Verse 12a - Who really knows what is best for us? If there is no God, no absolute final authority, then we are reduced to human opinions. And one person's opinion is as good as the next, if it's only opinion.

Verse 12b - Who really knows what's ahead? Everybody has their own prediction about what the future holds, but who really knows? Once again, the only answer is God. And if you have eliminated Him from your frame of reference life is a argument without any answers. How futile. Like dropping buckets into empty wells.

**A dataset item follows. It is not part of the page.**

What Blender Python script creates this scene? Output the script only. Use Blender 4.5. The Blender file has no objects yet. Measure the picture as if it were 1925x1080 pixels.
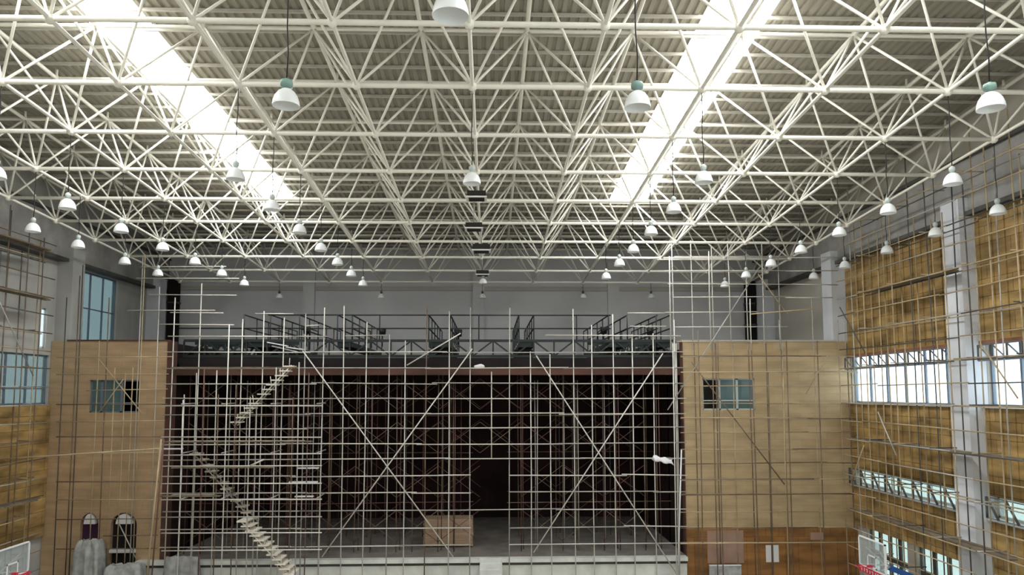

But I have some good news! Life doesn't have to empty, meaningless, useless, without purpose. It is God which takes away the vanity and replaces it with fulfillment. It is God who enables us to enjoy our possessions. It is God who puts love in our homes so that we have real relationships not just relatives. It is God makes life more than a cycle of survival and self-preservation -working to eat and eating to work. It is God turns hopeless dreamers into realistic doers. It is God who some day will allow us to see all the answers to life's mysteries, that frustrate us now. You can only experience fullness of life in knowing God. Psalm 16:11 Thou wilt show me the path of life: in thy presence is fullness of joy; at thy right hand there are pleasures for evermore. And the only way to know God is by knowing Jesus Christ. If you don't know Christ, if you don't have a personal relationship with Him, let us introduce you to Him today.